I also find that this massive use of secondary sources has a pernicious effect: it takes plenty of time that should be used in thinking about the primary sources analysed. I love the miracle by which the perfect words I need to supplement or support one of my ideas appear in the work of another scholar. Yet, I find myself skimming rather than properly reading some of the secondary sources because they have so much that refers to other sources and that branches out in unhelpful directions. I get anxious that I am wasting my time. In contrast, I often read word by word academic essays that I have approached just for the sake of reading something appealing, and not something I must quote. These are professional matters we never discuss, but I think that plenty of bibliography is read to be milked for quotations rather than to maintain a sustained dialogue. I assume, besides, that we all have the experience of seeing one of our own works cited and feel with dismay ‘oh, my, I worked so hard on this, and they just were interested in that trivial little bit?’ Or even worse: ‘that’s not what I meant’.

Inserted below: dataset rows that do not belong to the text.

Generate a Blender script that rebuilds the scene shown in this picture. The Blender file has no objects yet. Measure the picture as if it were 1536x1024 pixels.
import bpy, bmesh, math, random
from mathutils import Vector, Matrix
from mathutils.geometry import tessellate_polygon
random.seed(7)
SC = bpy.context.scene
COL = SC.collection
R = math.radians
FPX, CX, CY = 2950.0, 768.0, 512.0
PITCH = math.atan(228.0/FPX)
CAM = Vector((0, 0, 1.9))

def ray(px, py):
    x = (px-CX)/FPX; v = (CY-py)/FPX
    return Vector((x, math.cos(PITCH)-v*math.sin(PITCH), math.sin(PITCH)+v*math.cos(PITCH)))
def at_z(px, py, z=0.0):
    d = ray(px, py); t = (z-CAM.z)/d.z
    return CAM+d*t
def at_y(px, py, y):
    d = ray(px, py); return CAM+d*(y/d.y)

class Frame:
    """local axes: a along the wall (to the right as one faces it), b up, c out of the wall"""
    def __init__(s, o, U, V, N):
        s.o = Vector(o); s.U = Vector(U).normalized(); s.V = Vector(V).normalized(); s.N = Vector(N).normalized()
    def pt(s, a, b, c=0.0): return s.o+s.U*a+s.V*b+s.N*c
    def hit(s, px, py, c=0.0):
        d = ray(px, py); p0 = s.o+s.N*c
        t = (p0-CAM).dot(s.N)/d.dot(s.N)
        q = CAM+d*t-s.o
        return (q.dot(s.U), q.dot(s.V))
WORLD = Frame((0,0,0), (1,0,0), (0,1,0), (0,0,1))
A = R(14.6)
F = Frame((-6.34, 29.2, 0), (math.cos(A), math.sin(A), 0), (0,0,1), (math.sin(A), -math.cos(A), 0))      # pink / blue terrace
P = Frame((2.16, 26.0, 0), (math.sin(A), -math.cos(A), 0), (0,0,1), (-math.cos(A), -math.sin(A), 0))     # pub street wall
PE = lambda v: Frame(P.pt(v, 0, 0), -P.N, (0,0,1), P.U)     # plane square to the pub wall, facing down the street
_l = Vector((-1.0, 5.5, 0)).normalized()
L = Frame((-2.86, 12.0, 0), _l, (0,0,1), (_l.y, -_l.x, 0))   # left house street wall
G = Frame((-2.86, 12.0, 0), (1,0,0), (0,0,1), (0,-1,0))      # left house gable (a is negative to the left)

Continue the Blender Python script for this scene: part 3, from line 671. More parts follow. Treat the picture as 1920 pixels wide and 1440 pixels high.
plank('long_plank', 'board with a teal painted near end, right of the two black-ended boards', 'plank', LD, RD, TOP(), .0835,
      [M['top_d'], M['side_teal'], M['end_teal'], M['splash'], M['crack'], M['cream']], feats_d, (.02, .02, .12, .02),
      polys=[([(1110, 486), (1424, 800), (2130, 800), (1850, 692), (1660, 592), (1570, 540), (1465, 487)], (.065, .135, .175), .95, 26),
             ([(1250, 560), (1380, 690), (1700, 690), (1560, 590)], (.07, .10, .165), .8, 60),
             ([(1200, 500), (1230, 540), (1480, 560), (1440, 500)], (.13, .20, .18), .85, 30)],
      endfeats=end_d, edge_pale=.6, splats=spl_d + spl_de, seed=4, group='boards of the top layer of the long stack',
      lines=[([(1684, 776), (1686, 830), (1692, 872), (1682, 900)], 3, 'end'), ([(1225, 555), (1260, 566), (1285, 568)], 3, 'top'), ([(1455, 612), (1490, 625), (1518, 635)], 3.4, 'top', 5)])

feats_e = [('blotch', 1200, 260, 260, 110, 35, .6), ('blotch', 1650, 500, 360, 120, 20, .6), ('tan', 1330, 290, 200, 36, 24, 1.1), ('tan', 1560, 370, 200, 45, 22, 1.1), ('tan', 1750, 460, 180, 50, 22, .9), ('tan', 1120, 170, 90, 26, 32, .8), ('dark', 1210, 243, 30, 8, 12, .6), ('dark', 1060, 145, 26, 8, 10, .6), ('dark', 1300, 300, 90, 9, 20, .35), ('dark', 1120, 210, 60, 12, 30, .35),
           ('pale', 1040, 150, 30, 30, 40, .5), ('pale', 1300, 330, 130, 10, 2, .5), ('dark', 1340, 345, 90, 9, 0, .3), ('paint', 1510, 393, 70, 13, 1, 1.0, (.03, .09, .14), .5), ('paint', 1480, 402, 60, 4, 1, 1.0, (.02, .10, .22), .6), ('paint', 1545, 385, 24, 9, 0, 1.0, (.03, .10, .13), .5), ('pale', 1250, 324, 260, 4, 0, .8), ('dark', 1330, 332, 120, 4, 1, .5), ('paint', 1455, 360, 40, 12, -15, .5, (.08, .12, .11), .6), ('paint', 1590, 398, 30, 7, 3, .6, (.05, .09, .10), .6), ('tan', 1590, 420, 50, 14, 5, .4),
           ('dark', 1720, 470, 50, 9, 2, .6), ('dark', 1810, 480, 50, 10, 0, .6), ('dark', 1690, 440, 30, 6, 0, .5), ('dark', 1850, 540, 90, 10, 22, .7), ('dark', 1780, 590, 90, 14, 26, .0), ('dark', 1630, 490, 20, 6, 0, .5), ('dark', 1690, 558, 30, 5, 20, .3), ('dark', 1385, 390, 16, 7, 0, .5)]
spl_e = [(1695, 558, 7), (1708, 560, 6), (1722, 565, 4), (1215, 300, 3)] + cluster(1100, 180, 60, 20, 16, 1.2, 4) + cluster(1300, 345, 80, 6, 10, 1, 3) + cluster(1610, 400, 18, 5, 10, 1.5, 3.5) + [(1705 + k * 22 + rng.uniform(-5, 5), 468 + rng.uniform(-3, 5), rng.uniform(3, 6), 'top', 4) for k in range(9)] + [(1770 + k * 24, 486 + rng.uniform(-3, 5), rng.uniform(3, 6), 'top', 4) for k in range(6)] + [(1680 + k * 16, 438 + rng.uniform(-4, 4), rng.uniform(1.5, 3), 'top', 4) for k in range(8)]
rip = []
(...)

Perhaps there should be a journal in which scholars are invited to publish original thoughts without reference to secondary sources, as reviewers do all the time with new books. Perhaps we might add a bibliography to prove that we have read the sources that count, but refrain from quoting from any of them, and see what happens. We might end up with shorter, terser essays, which would be splendid, and with more original criticism, which would be great. Shall we give it a try?